TRIBUNNEWS.COM, JAYAPURA - Ia dituduh separatis dan penghambat pembangunan. Tapi Zakarias Bonyadone, Ondoafi Kampung Maribu yang kini sudah berusia 70-an tahun itu, tak pernah mundur selangkah pun ketika ia dan sejumlah tua-tua adat di Tanah Papua, terus “berteriak” tentang aksi para penguasa bersama para pemilik modal yang pencaplokan tanah adat untuk dijadikan lahan usaha.
“Saya dituduh separatis dan penghambat pembangunan ketika saya bicara tentang hak-hak masyarakat adat, seperti tanah dan hutan. Saya dicap sebagai penghambat pembangunan,” ujar Zakarias Bonyadone menceritakan perjuangannya bersama tua-tua adat lainnya di Tanah Papua ketika ditemui di Kampung Dosai pada Selasa (18/10/2022).
Perjuangan Zakarias Bonyadone di Kampung Maribu, Distrik Sentani Barat, Kabupaten Jayapura, hanya contoh dari tindakan negara dan pemerintah yang belum mengakui keberadaan masyarakat adat dan hak-haknya. Padahal, masyarakat adat sudah ada, jauh sebelum negera terbentuk.
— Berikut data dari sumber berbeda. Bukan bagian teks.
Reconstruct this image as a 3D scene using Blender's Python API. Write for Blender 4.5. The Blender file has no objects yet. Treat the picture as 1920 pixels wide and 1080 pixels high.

Menurut buku “Mathius Awoitauw – Penggagas Kebangkitan Masyarakat Adat Papua,” yang ditulis oleh Paskalis Keagop tahun 2021, disebutkan bahwa masyarakat adat sudah ada, jauh sebelum negera terbentuk.
Tetap hingga usia Negera Republik Indonesia memasuki usia 72 tahun (17 Agustus 1945 – 17 Agustus 2017), keberadaan masyarakat adat tidak pernah diakui.
Eksistensinya diabaikan dan seluruh kekayaan sumber daya alam diklaim milik Negara. Bukan milik masyarakat adat.
Perjuangan Zakarias Bonyadone hanyalah contoh dari Perlakukan negara dan pemerintah terhadap masyarakat adat di Papua. Perlakukan ini juga dialami masyarakat adat se-Nusantara.
Hal inilah yang membuat masyarakat adat se Indonesia bersatu membentuk sebuah wadah yang kemudian diberi nama Aliansi Masyarakat Adat Nusantara (AMAN).
Dalam buku “Mathius Awoitauw – Penggagas Kebangkitan Masyarakat Adat Papua,” diungkapkan bahwa, kemudian masyarakat Adat yang tergabung dalam AMAN melakukan suatu gerakan untuk bangkit memperjuangkan hak-haknya yang selama ini tidak pernah dihargai dan dihormati oleh negera.
“AMAN menganggap, negara sudah terlalu lama mengabaikan eksistensi dan hak-hak masyarakat adat,” tulis Paskalis Keagop dalam bukunya itu.
Di Jayapura, keadaan ini membuat Yayasan Kerjasama Pendidikan Hukum Masyarakat Irian Jaya (YKPHM-Irja), sejak tahun 1988 berjuang berjuang dan mendampingi masyarakat adat hingga kini. Pendampingan itu dilakukan agar keberadaan masyarakat adat bisa diakui oleh negara.
Paskalis Keagop dalam bukunya itu menjelaskan, bahwa Zadrak Wamebu, mantak Direktur Pt. PPMA, terus melakukan pendampingan kepada masyarakat adat selama 37 tahun.
Menurut Zadrak Wamebu yang juga mantan Wakil Bupati Kabupaten Jayapura mengatakan, gejolak masyarakat adat, khususnya di Papua, dimulai dengan adanya program transmigrasi yang mencaplok ribuan tanah adat secara grartis, kemudian pencaplokan atau perampasan hak atas tanah adat itu dilakukan oleh perusahaan pemegang Hak Penguasaan Hutan (HPH), perusahaan pertambangan dan perkebunan.
“Banyak tanah masyarakat adat diambil oleh negara, karena negara menganggap tanah-tanah itu dikuasai Negara. Jadi hak masyarakat atas tanah adat, juga hak Negara,” ujar Zadrak Wamebu, seperti yang ditulis Paskalis Keagop dalam buku dalam “Mathius Awoitauw – Penggagas Kebangkitan Masyarakat Adat Papua.”